Chávez, el interrogador
Y si
esto no es así para América Latina (ni siquiera para procesos en
curso abocados a la colisión con sus propios límites), menos lo es
para quienes nos encontramos, ante Chávez, frente a la desviación
genealógica de un exterior constitutivo que nos interpela acerca de
nuestra propia deriva hacia la cleptocracia neoliberal, o si se
prefiere, a las más desquiciantes, dolorosas y aterradoras preguntas
del ¿cómo fue que llegamos hasta aquí?, ¿en qué momento el
proyecto desarrollista acometido desde las décadas franquistas nos
abocó a la apología neoliberal de las hipotecas?, ¿dónde la
matriz del crecimiento fue fecundada por la maldición
nacionalcatólica que ahora nos intenta gobernar y a la que
intentamos resistir con todas nuestras fuerzas?
Al escribir esto no puedo evitar que
en mi mente aparezca la pícara sonrisa maquiavélica de Chávez. Y es que, más allá de cómo nos
interrogue por aquí, Chávez ha sido para su país un
príncipe afortunado, una auténtica rara avis para la
izquierda en general; un verdadero príncipe de Maquiavelo, a la par actor de
una modernidad, que no se agota en su obra histórica y deviene pieza tan fundamental como afortunada
para la historia venezolana. Chávez es, fundamentalmente, alguien que
ha hecho posible la escisión. Y por eso las mentes amigas de la ignorancia persisten en estos momentos en envolverlo con un manto de conjurado maqueísmo. Pero también es, a partir de ahí mismo, que Chávez
alcanza su propio límite para cualquier otro que no sea él, el límite de su singularidad como princeps (límite, por demás, que muchos otros
príncipes, así el paquidermicida heredero del régimen franquista, ni imaginarían alcanzar en sus mucho más dilatadas
existencias).
Leída hoy la figura del venezolano
desde la sabiduría del maestro florentino, se puede afirmar que su fortuna tanto ha sido
más grande que su virtud, que hasta saber ha muerto en el momento que tocaba por más que su paso a mejor vida, humanamente, tanto duela. Suerte esta, la de Venezuela, que
bien pudiera, si acaso su virtud no alcanza ahora la exigencia de
tamaña fortuna, volverse contra su destino como nación, haciendo contingente la
obra del Hugo Chávez Frías, pues sabido es que, en política, nada hay que no se le pueda dar la vuelta.

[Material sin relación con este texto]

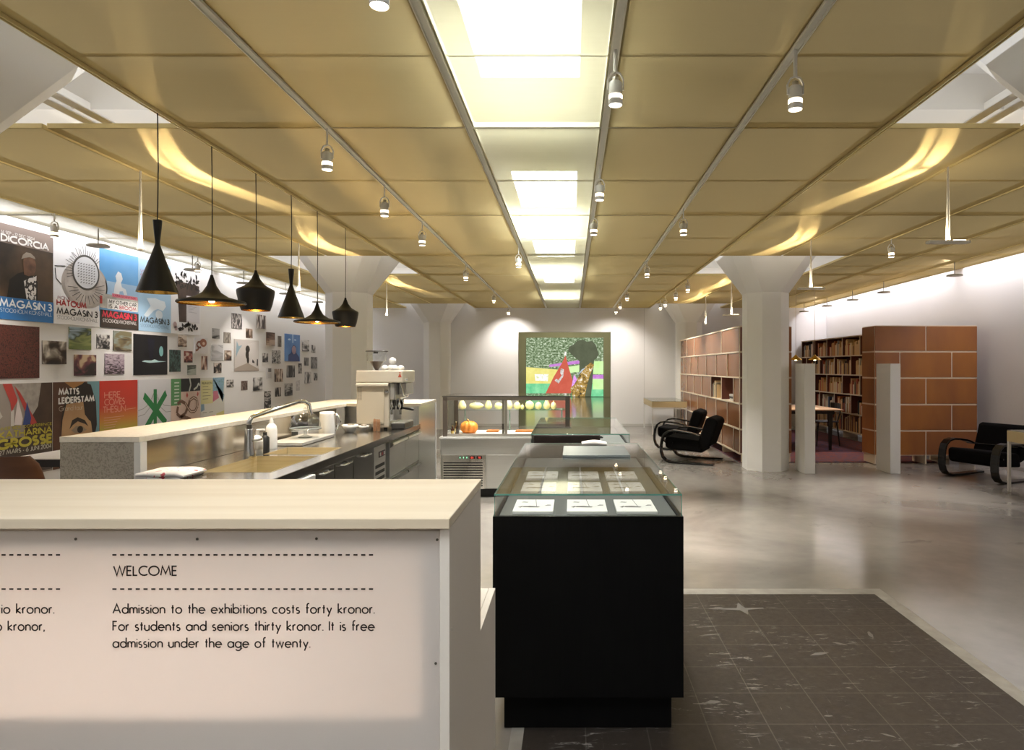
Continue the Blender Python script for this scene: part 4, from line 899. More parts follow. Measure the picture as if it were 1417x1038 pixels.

La hora de la irreversibilidad
Henos aquí ante una cuestión decisiva que ha sido acertadamente destacada por Jacobo Rivero desde Diagonal: lo irreversible de Chávez más allá de la única irreversibilidad conocida: la de su propia extinción. Y es que no son pocos quienes, precisamente, le han visto como un revolucionario. Y por eso es que se mide exactamente toda revolución: por su irreversibilidad.

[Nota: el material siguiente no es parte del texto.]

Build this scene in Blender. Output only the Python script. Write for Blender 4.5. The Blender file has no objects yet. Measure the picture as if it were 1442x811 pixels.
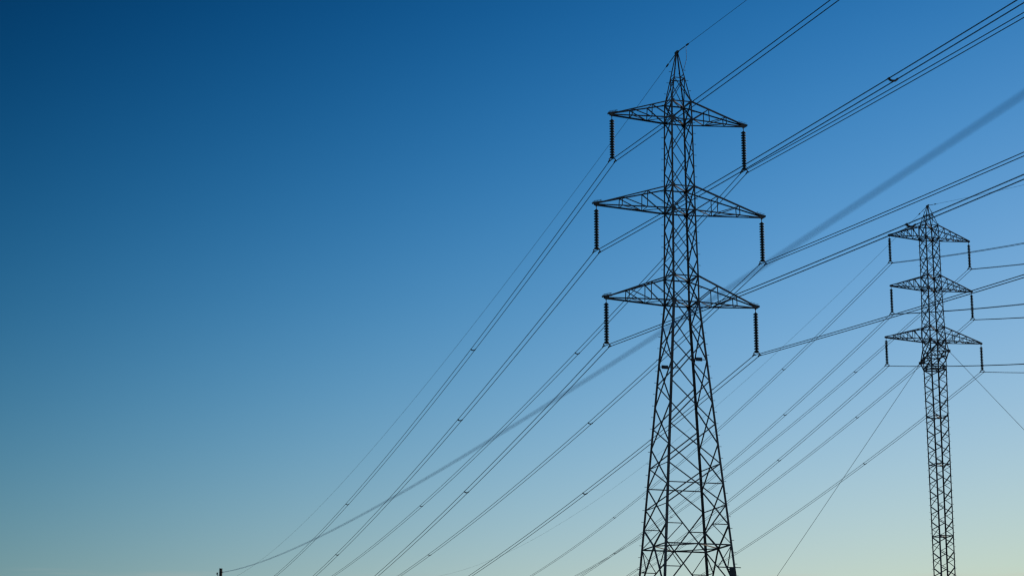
import bpy, math, random
from mathutils import Vector, Matrix
random.seed(4)
SC = bpy.context.scene
COL = SC.collection
V = Vector

# ------------------------------------------------------------------ camera
EYE = 1.6
F_PX, PITCH, ROLL = 3120.1, 0.233936, -0.000956          # focal length in pixels of a 1442 px wide frame
fw = V((0, math.cos(PITCH), math.sin(PITCH)))
up0 = V((0, -math.sin(PITCH), math.cos(PITCH)))
rt0 = V((1, 0, 0))
rt = rt0*math.cos(ROLL) + up0*math.sin(ROLL)
up = up0*math.cos(ROLL) - rt0*math.sin(ROLL)
cd = bpy.data.cameras.new('camera')
cam = bpy.data.objects.new('camera', cd); COL.objects.link(cam)
m3 = Matrix((rt, up, -fw)).transposed()
cam.matrix_world = Matrix.Translation((0, 0, EYE)) @ m3.to_4x4()
cd.sensor_fit = 'HORIZONTAL'; cd.sensor_width = 36.0
cd.lens = F_PX/1442*36.0
cd.clip_start = 0.1; cd.clip_end = 20000
cd.dof.use_dof = True
cd.dof.focus_distance = 200.0
cd.dof.aperture_fstop = 1.25
SC.camera = cam

# ------------------------------------------------------------------ sky, sun, exposure
SUN_EL, SUN_AZ = math.radians(6), math.radians(60)       # low sun, out of frame to the right
world = bpy.data.worlds.new('World'); SC.world = world; world.use_nodes = True
nt = world.node_tree; N = nt.nodes; L = nt.links
bg = N['Background']; bg.inputs[1].default_value = 0.1
sky = N.new('ShaderNodeTexSky'); sky.sky_type = 'NISHITA'; sky.sun_disc = False
sky.sun_elevation = SUN_EL; sky.sun_rotation = SUN_AZ
sky.air_density = 1; sky.dust_density = 1; sky.ozone_density = 1
tc = N.new('ShaderNodeTexCoord'); sep = N.new('ShaderNodeSeparateXYZ')
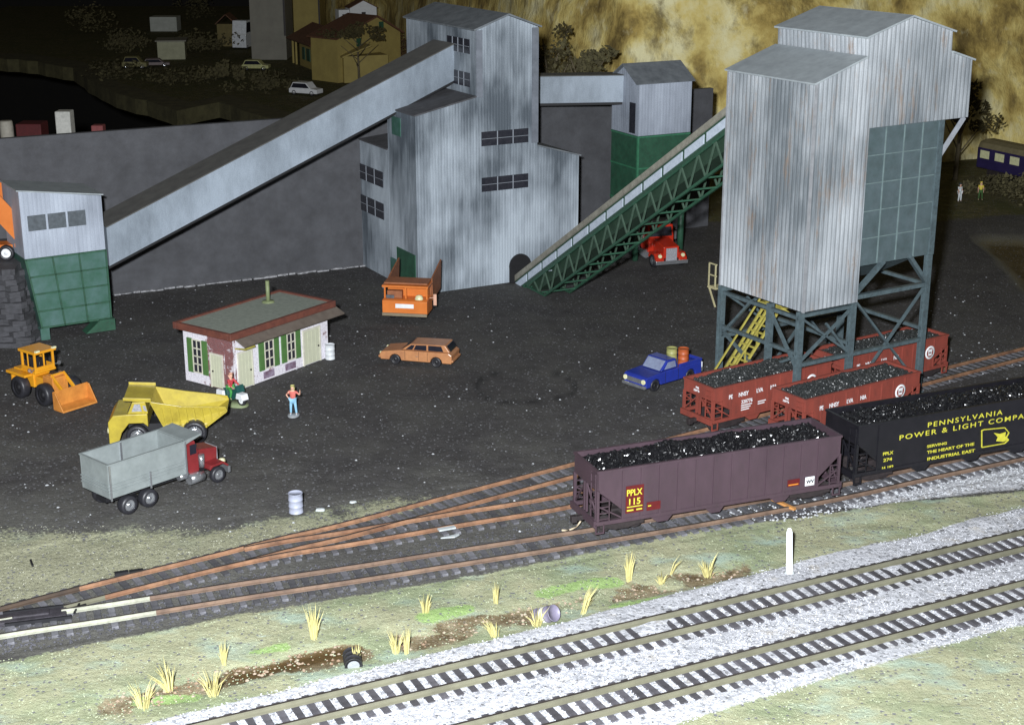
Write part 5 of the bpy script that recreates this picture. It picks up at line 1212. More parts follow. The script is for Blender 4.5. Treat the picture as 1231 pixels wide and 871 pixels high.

Llega ahora la hora de la verdad del espinoziano absoluto democrático para Venezuela, la hora de descubrir lo
conseguido y las limitaciones de lo realmente existente. Como siempre
habrá continuidades y discontinuidades. Pero incluso científicos
sociales expertos en revoluciones como Charles Tilly, tan poco amigo de Chávez en sus
análisis (Democratization, Cambridge University Press, 2007), asumían
hace ya un tiempo que en términos de democratización, el empoderamiento del Estado frente
al mercado habido estos años tendría efectos muy positivos sobre la
democratización a medio y largo plazo.
Acaso Venezuela no ocupe a partir de este momento tanto espacio mediático (al mando se le ha acabado apenas un demonio, aunque por ventura sus demonios seamos legión). Pero, sin duda es a partir de aquí que comienza
la evaluación política de todo un periodo histórico para el país y para
quienes, desde aquí, han encontrado por allá un exterior constitutivo.

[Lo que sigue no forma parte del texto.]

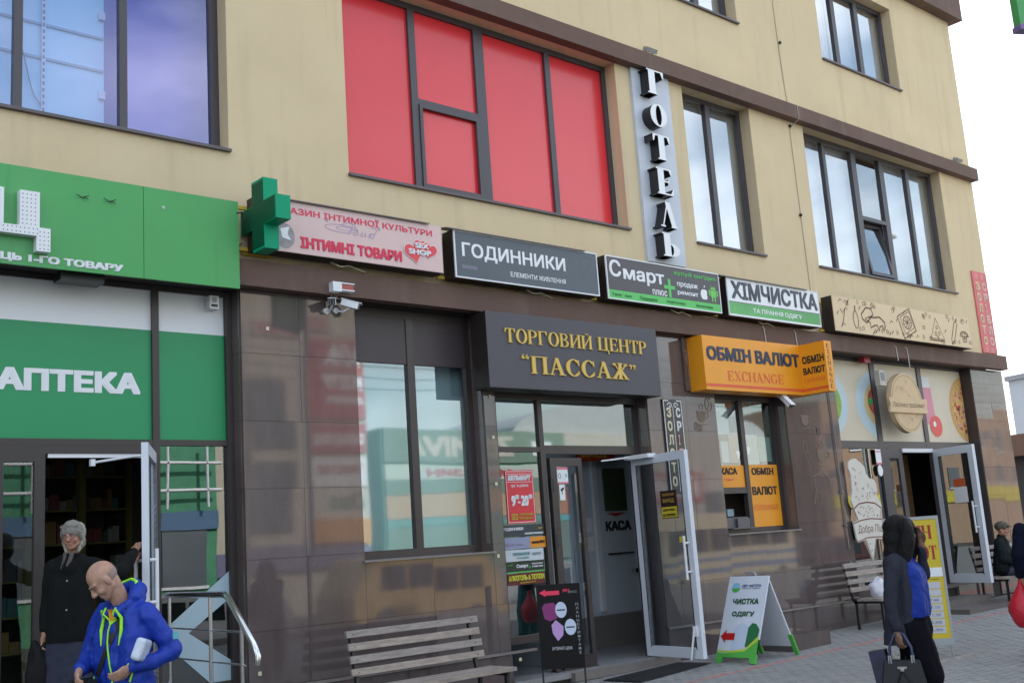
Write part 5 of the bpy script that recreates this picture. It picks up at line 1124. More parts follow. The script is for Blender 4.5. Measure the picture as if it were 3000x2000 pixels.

Como quiera que sea, Spinoza mediante, se advierte desde ya que los abusos
identitarios siempre producen terribles frustraciones y pasiones
tristes. Ánimo, empero, con el duelo y pesimismo de la razón que no entorpezca el
optimismo de la voluntad. A Venezuela su kairós y a nosotrxs, por aquí, el nuestro. Con príncipe que nos ayude o nos entorpezca, la multitud, multitud se queda. Y para con Chávez, agradecimiento por el sacrificio rendido a la causa de la comprensión de la soberanía, de la recuperación del horizonte democrático del gobierno de las cosas, de la aspiración al régimen político del común que, con su obra, ha sido más fácil y quien sabe si un día, incluso plenamente posible.